## REQUIREMENT
Only lines with the word "scene" are needed; collect each of them from the listing below.

## MATERIAL
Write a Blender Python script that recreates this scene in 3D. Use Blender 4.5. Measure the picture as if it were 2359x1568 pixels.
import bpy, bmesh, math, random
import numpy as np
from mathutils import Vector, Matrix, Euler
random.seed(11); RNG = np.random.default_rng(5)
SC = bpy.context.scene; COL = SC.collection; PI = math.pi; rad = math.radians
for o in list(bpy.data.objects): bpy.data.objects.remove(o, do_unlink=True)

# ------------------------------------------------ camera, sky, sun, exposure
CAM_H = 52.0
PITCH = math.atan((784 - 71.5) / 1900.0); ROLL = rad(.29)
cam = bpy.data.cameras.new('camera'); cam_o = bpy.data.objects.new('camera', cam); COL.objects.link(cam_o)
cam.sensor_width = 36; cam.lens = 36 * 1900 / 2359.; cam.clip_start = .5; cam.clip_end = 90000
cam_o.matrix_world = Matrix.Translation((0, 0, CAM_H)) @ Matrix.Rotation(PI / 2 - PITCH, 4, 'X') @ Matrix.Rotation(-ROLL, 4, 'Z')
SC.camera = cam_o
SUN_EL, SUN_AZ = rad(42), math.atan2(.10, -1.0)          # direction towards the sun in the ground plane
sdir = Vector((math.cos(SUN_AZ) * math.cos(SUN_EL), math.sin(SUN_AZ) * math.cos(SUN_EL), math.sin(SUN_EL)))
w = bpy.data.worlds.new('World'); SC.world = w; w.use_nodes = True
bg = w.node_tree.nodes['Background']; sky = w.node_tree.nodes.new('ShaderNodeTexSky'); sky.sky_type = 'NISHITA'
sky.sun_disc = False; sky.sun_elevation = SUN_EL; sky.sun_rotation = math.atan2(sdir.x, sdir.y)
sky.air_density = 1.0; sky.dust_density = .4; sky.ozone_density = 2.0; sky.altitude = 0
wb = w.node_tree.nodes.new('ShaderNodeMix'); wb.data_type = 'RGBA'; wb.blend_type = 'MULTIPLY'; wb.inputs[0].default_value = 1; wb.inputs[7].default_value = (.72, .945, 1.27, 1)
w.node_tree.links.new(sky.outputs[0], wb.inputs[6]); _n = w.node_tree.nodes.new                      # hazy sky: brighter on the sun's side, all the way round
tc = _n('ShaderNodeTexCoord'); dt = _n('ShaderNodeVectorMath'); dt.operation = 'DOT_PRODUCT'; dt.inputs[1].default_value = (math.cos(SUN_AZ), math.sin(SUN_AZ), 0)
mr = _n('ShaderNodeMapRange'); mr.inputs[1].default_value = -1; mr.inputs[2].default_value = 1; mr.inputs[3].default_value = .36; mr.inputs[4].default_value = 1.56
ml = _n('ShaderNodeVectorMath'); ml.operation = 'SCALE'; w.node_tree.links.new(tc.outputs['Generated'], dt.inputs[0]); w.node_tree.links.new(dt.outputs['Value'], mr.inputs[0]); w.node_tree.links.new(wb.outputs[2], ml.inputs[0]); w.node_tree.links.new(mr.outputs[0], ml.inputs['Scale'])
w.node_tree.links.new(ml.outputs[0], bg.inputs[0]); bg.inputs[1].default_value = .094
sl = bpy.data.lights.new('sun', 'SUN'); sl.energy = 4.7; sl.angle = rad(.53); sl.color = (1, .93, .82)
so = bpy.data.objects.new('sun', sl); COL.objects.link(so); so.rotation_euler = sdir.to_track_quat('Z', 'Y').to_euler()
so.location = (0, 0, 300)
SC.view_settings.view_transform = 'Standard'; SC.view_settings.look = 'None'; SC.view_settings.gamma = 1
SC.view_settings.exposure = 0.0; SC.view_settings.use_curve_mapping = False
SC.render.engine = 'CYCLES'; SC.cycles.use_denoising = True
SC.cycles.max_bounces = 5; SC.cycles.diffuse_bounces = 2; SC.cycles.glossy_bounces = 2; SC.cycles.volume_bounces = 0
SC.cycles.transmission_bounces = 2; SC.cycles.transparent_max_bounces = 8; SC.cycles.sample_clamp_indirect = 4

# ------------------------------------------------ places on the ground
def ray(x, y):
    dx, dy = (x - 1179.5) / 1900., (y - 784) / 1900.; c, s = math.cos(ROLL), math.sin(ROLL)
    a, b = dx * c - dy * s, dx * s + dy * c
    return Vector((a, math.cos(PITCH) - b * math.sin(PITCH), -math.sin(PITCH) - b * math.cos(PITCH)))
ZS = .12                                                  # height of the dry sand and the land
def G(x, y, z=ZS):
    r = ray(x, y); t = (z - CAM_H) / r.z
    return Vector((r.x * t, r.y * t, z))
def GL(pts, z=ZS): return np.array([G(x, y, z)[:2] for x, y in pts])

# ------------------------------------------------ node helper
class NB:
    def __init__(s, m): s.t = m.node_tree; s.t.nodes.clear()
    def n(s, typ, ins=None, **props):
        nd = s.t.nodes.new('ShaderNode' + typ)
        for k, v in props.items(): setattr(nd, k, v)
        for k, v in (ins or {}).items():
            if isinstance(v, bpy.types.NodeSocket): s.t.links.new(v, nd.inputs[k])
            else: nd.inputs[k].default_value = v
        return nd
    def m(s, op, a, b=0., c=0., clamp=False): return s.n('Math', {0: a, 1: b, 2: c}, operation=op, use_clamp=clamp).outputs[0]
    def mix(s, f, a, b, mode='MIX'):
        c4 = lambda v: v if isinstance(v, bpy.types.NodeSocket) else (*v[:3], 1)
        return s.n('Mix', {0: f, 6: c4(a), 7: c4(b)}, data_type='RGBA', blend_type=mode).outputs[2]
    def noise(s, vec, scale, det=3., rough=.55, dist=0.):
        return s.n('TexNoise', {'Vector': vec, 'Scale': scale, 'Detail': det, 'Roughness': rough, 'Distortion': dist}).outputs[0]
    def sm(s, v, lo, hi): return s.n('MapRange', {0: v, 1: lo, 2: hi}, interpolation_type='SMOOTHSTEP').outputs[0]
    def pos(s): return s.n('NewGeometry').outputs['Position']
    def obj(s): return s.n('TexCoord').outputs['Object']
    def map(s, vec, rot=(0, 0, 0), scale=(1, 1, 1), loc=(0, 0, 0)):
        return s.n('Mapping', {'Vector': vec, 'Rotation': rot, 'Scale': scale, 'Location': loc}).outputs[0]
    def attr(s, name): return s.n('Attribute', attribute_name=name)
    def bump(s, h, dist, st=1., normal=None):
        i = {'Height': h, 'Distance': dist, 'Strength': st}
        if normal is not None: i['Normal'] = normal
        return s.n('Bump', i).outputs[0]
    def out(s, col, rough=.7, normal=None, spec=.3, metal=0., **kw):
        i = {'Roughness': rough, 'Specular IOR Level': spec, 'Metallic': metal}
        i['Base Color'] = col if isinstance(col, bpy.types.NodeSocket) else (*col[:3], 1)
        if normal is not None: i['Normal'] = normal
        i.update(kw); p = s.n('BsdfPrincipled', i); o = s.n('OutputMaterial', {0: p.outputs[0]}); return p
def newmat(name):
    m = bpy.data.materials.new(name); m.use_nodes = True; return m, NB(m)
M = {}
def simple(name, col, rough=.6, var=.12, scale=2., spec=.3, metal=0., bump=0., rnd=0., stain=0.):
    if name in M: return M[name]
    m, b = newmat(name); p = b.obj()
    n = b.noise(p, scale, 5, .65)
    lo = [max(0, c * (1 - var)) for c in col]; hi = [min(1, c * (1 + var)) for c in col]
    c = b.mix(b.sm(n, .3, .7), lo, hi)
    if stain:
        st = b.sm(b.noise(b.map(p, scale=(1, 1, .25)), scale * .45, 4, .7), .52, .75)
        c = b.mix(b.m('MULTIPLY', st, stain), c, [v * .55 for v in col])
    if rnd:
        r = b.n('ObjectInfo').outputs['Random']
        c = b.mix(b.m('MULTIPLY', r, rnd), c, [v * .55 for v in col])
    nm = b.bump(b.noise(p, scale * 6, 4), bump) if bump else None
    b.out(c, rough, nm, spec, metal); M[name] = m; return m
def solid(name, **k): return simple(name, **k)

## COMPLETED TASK
Write a Blender Python script that recreates this scene in 3D. Use Blender 4.5. Measure the picture as if it were 2359x1568 pixels.
SC = bpy.context.scene; COL = SC.collection; PI = math.pi; rad = math.radians